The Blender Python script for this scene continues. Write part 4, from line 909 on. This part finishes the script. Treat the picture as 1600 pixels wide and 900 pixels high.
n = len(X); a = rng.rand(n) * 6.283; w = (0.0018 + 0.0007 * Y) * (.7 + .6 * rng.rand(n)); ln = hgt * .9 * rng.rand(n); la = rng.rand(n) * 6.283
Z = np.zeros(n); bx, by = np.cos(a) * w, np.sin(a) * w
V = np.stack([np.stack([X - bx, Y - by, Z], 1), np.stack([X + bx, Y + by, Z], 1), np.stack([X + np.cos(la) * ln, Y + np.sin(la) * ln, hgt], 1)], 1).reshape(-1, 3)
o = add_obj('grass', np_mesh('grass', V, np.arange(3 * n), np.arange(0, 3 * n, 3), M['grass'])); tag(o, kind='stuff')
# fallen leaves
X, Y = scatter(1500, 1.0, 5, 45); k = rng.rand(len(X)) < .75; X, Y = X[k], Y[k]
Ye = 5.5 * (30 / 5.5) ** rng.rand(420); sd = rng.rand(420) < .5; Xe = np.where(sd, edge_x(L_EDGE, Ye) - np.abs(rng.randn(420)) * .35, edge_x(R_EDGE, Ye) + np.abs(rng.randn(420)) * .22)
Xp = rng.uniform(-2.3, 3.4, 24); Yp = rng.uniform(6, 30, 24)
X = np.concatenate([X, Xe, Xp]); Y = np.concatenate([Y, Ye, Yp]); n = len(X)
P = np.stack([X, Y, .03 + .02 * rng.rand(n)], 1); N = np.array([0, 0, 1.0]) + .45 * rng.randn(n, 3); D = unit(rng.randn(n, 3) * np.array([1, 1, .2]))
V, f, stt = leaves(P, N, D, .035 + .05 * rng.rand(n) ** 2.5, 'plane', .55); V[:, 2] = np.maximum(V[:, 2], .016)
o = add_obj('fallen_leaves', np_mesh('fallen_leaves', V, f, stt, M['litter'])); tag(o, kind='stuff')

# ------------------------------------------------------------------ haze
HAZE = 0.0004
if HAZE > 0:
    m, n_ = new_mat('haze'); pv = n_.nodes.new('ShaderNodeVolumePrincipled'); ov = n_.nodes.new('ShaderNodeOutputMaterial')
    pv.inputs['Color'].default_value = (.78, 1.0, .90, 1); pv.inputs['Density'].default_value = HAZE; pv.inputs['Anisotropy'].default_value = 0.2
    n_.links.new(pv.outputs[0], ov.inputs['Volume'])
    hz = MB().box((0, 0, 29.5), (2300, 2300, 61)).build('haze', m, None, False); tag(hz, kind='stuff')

···

▶ _Request_
From the first line to the last, retype the data exactly.

▶ _Result of this task_
The Blender Python script for this scene continues. Write part 4, from line 909 on. This part finishes the script. Treat the picture as 1600 pixels wide and 900 pixels high.
n = len(X); a = rng.rand(n) * 6.283; w = (0.0018 + 0.0007 * Y) * (.7 + .6 * rng.rand(n)); ln = hgt * .9 * rng.rand(n); la = rng.rand(n) * 6.283
Z = np.zeros(n); bx, by = np.cos(a) * w, np.sin(a) * w
V = np.stack([np.stack([X - bx, Y - by, Z], 1), np.stack([X + bx, Y + by, Z], 1), np.stack([X + np.cos(la) * ln, Y + np.sin(la) * ln, hgt], 1)], 1).reshape(-1, 3)
o = add_obj('grass', np_mesh('grass', V, np.arange(3 * n), np.arange(0, 3 * n, 3), M['grass'])); tag(o, kind='stuff')
# fallen leaves
X, Y = scatter(1500, 1.0, 5, 45); k = rng.rand(len(X)) < .75; X, Y = X[k], Y[k]
Ye = 5.5 * (30 / 5.5) ** rng.rand(420); sd = rng.rand(420) < .5; Xe = np.where(sd, edge_x(L_EDGE, Ye) - np.abs(rng.randn(420)) * .35, edge_x(R_EDGE, Ye) + np.abs(rng.randn(420)) * .22)
Xp = rng.uniform(-2.3, 3.4, 24); Yp = rng.uniform(6, 30, 24)
X = np.concatenate([X, Xe, Xp]); Y = np.concatenate([Y, Ye, Yp]); n = len(X)
P = np.stack([X, Y, .03 + .02 * rng.rand(n)], 1); N = np.array([0, 0, 1.0]) + .45 * rng.randn(n, 3); D = unit(rng.randn(n, 3) * np.array([1, 1, .2]))
V, f, stt = leaves(P, N, D, .035 + .05 * rng.rand(n) ** 2.5, 'plane', .55); V[:, 2] = np.maximum(V[:, 2], .016)
o = add_obj('fallen_leaves', np_mesh('fallen_leaves', V, f, stt, M['litter'])); tag(o, kind='stuff')

# ------------------------------------------------------------------ haze
HAZE = 0.0004
if HAZE > 0:
    m, n_ = new_mat('haze'); pv = n_.nodes.new('ShaderNodeVolumePrincipled'); ov = n_.nodes.new('ShaderNodeOutputMaterial')
    pv.inputs['Color'].default_value = (.78, 1.0, .90, 1); pv.inputs['Density'].default_value = HAZE; pv.inputs['Anisotropy'].default_value = 0.2
    n_.links.new(pv.outputs[0], ov.inputs['Volume'])
    hz = MB().box((0, 0, 29.5), (2300, 2300, 61)).build('haze', m, None, False); tag(hz, kind='stuff')